# PROBLEM DESCRIPTION
Each line containing the word "objects" must be reported.

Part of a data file
━━━━━━━━━━━━━━━━

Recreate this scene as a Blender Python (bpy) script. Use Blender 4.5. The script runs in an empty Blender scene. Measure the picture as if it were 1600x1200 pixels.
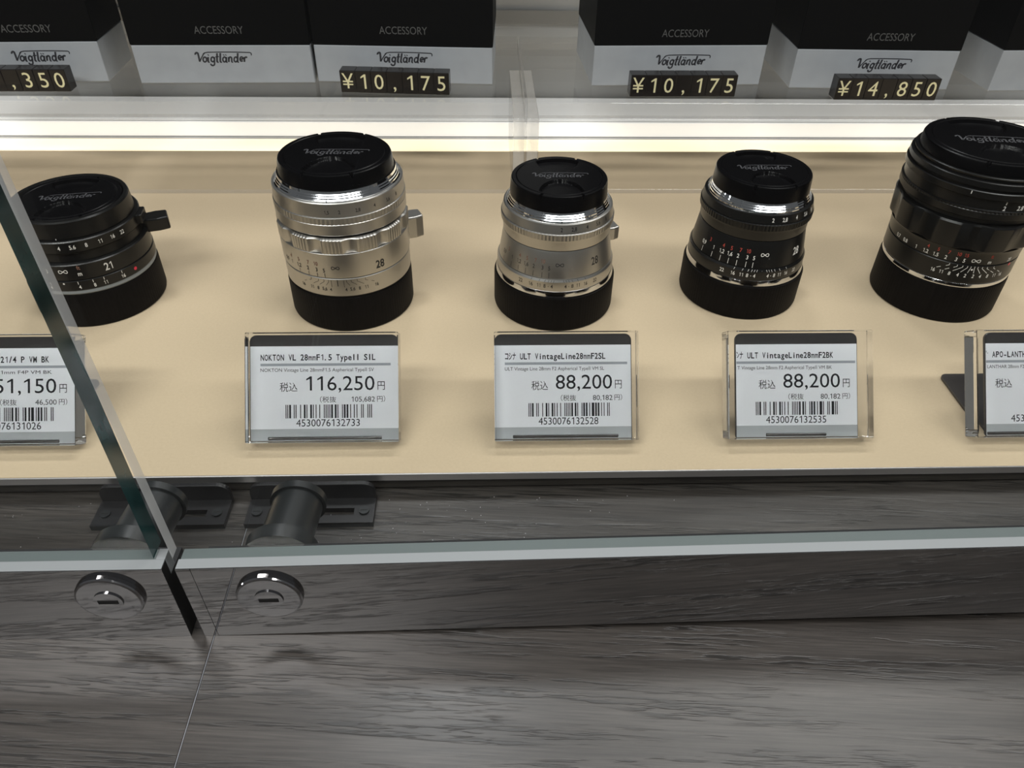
import bpy, bmesh, math, random
from mathutils import Vector, Matrix
random.seed(7)
sc = bpy.context.scene
C = sc.collection
MM = 0.001

# ---------------------------------------------------------------- camera
cam_d = bpy.data.cameras.new('camera')
cam = bpy.data.objects.new('camera', cam_d)
C.objects.link(cam)
cam_d.sensor_fit = 'HORIZONTAL'
cam_d.sensor_width = 36.0
cam_d.lens = 36.0 * 1192.69 / 1600.0
cam_d.clip_start = 0.01
cam_d.clip_end = 50.0
_r = Vector((0.99942697, -0.03057708, 0.01451786))
_u = Vector((0.00833294, 0.63796745, 0.77001824))
_f = Vector((0.03280683, 0.76945603, -0.63785667))
cam.matrix_world = Matrix(((_r.x, _u.x, -_f.x, 0.0), (_r.y, _u.y, -_f.y, 0.0),
                           (_r.z, _u.z, -_f.z, 0.19054), (0, 0, 0, 1)))
sc.camera = cam

# ---------------------------------------------------------------- world and lamps of the shop
world = bpy.data.worlds.new('shop_air')
sc.world = world
world.use_nodes = True
world.node_tree.nodes['Background'].inputs[0].default_value = (0.95, 0.97, 1.0, 1)
world.node_tree.nodes['Background'].inputs[1].default_value = 0.10


def ceiling_panel(name, loc, size, power, target, color=(1.0, 0.97, 0.92)):
    d = bpy.data.lights.new(name, 'AREA')
    d.shape = 'RECTANGLE'
    d.size, d.size_y = size
    d.energy = power
    d.color = color
    o = bpy.data.objects.new(name, d)
    C.objects.link(o)
    o.location = loc
    o.rotation_euler = (Vector(target) - Vector(loc)).to_track_quat('-Z', 'Y').to_euler()
    return o


ceiling_panel('ceiling_panel', (-0.75, -0.85, 1.75), (1.2, 0.30), 27, (-0.75, -0.84, 0), (1.0, 0.98, 0.95))
ceiling_panel('ceiling_panel', (0.95, -0.35, 1.75), (1.2, 0.30), 14, (0.95, -0.34, 0), (1.0, 0.98, 0.95))
ceiling_panel('ceiling_panel', (0.85, 1.00, 1.75), (1.1, 0.45), 12, (0.85, 0.99, 0), (1.0, 0.98, 0.95))
ceiling_panel('ceiling_spot', (-0.13, 1.05, 1.75), (0.28, 0.22), 7, (-0.13, 1.04, 0), (0.97, 0.98, 1.0))
ceiling_panel('case_top_strip', (-0.05, 0.09, 0.43), (1.0, 0.03), 1.2, (-0.05, 0.17, 0), (0.97, 0.985, 1.0))

sc.view_settings.view_transform = 'Standard'
sc.view_settings.look = 'None'
sc.view_settings.exposure = 0.13
sc.view_settings.gamma = 1.0
sc.view_settings.use_curve_mapping = False
sc.cycles.sample_clamp_indirect = 40.0
sc.cycles.max_bounces = 20
sc.cycles.transparent_max_bounces = 32
sc.cycles.transmission_bounces = 16
sc.cycles.glossy_bounces = 8


# ---------------------------------------------------------------- materials
def new_mat(name):
    m = bpy.data.materials.new(name)
    m.use_nodes = True
    return m, m.node_tree.nodes, m.node_tree.links


def pm(name, col, rough=0.5, metal=0.0, spec=0.5, aniso=0.0, coat=0.0, emit=None, estr=0.0):
    m, n, l = new_mat(name)
    b = n['Principled BSDF']
    b.inputs['Base Color'].default_value = (*col, 1)
    b.inputs['Roughness'].default_value = rough
    b.inputs['Metallic'].default_value = metal
    b.inputs['Specular IOR Level'].default_value = spec
    b.inputs['Anisotropic'].default_value = aniso
    b.inputs['Coat Weight'].default_value = coat
    if emit:
        b.inputs['Emission Color'].default_value = (*emit, 1)
        b.inputs['Emission Strength'].default_value = estr
    return m


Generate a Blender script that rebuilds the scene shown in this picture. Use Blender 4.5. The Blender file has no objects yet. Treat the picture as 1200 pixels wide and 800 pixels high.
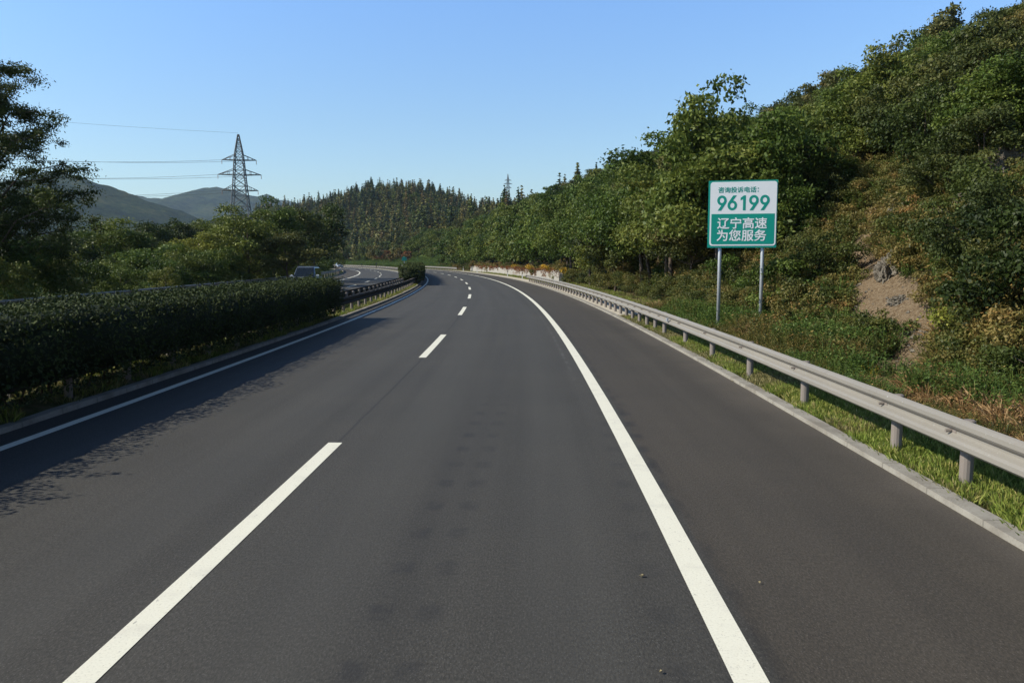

━━━━━━━━━━━━━━━━

# EXERCISE RESULT
cam = bpy.data.objects.new('camera', cam_d)
C.objects.link(cam)
    o = bpy.data.objects.new(name, d)
    C.objects.link(o)
Generate a Blender script that rebuilds the scene shown in this picture. Use Blender 4.5. The Blender file has no objects yet. Treat the picture as 1200 pixels wide and 800 pixels high.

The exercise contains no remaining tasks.